En 1844-1845, Tsimiaro contrôle pratiquement toute la région située au nord de la baie d’Antongil grâce à des troupes estimées à 6 000 individus qui partent de Nosy Be, Nosy Faly et Nosy Mitsio. Elles rendent difficiles voire impossibles les communications entre les garnisons et le gouvernement d’Antananarivo, lui-même engagé dans un conflit contre les Français et les Anglais à Toamasina.
À cette époque, les opérations les plus importantes menées contre les garnisons d’Ambohimarina sont typiques des méthodes utilisées, l’implantation du fort au sommet d’une montagne très difficile à escalader le rendant pratiquement imprenable. « Comme il dépend pour son approvisionnement du pays plat et de ses environs, les Antankarana s’attaquent, en premier lieu, aux ressources, objets de vols et de pillages systématiques : vols de bœufs, prises des récoltes, riz et manioc, sans parler des enlèvements de personnes. Ces pratiques entraînent en 1845, une véritable famine et oblige le gouverneur de la garnison, Rakoto, 10 honneurs, à dépenser les 100 piastres (500 francs) de réserve pour l’achat de vivres destinés aux soldats. Les assaillants investissent les environs et montent de petites expéditions comprenant 10 à 20 personnes ou regroupant 15 pirogues lorsqu’ils arrivent par mer. »
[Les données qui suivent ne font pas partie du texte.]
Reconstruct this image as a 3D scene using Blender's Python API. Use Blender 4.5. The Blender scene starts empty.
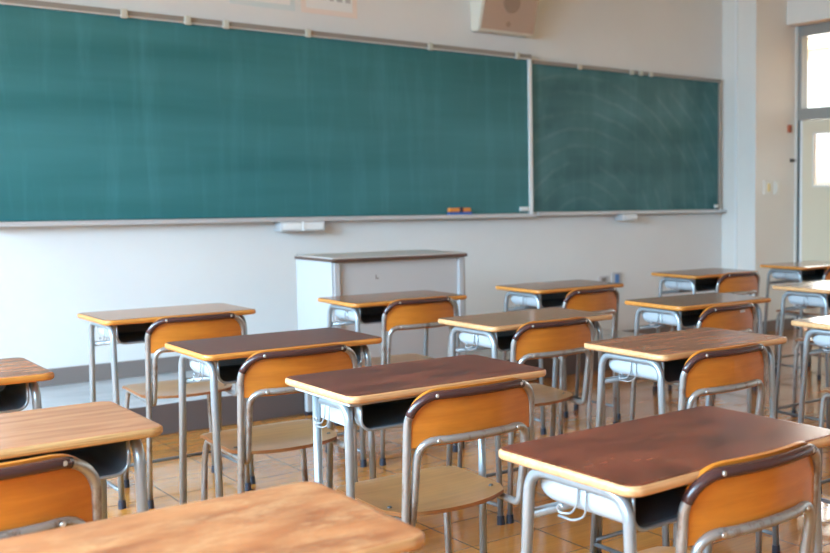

L’attaque directe du fort défendu par cinq canons au cours de la deuxième phase des opérations, provoque une riposte de la part des assiégés et une poursuite des Antankarana qui se termine par la déroute totale des Merina.
« Outre les armes individuelles, ceux-ci ne disposent que d’un canon de campagne dont l’affût éclate en pleine action, entraînant la perte de 132 hommes ; complètement désorganisée par la perte du canon, la troupe merina perd 64 hommes, et les autres ne doivent leur salut qu’à la présence opportune d’une forêt où ils peuvent se réfugier. »
Pour les Merina tournés en dérision par leurs ennemis, le bilan global de ces opérations se solde par la perte de 680 bœufs et met en relief l’insuffisance des effectifs, malgré l’aide apportée par les garnisons de Vohijanahary et de Maroantsetra. Cette carence, qui demeure une des faiblesses permanentes des garnisons merina pendant le XIXe siècle, est « due à la quasi-insuffisance des relèves et à l’importance des désertions ». Après les attaques dirigées contre la garnison d’Ambohimarina, l’effectif s’élève à 109 militaires valides pour 45 déserteurs, chiffre élevé car il n’y a ni salaire, ni prime en charge.
Les Merina ne sont pas les seules cibles de Tsimiaro et de ses hommes qui désolent tout le pays et s’attaquent même aux biens des Européens, notamment des colons. Si les autorités françaises de Nosy Be ne peuvent rien faire, les blancs de Vohémar (une dizaine) menacent de se mettre à la tête des Hovas (les Merina) afin d’obtenir réparation et faire échec aux vols et aux persécutions répétés. Ni les Merina ni les Français ne comptent pas renoncer au traité déjà signé, et réagissent pour freiner l’ardeur belliqueuse des Antankarana. En 1845, la direction des Colonies menace Tsimiaro « du retrait de la pension que l’État français lui alloue » s’il persiste dans son attitude belliqueuse, et le gouvernement merina renforce la garnison d’Ambohimarina.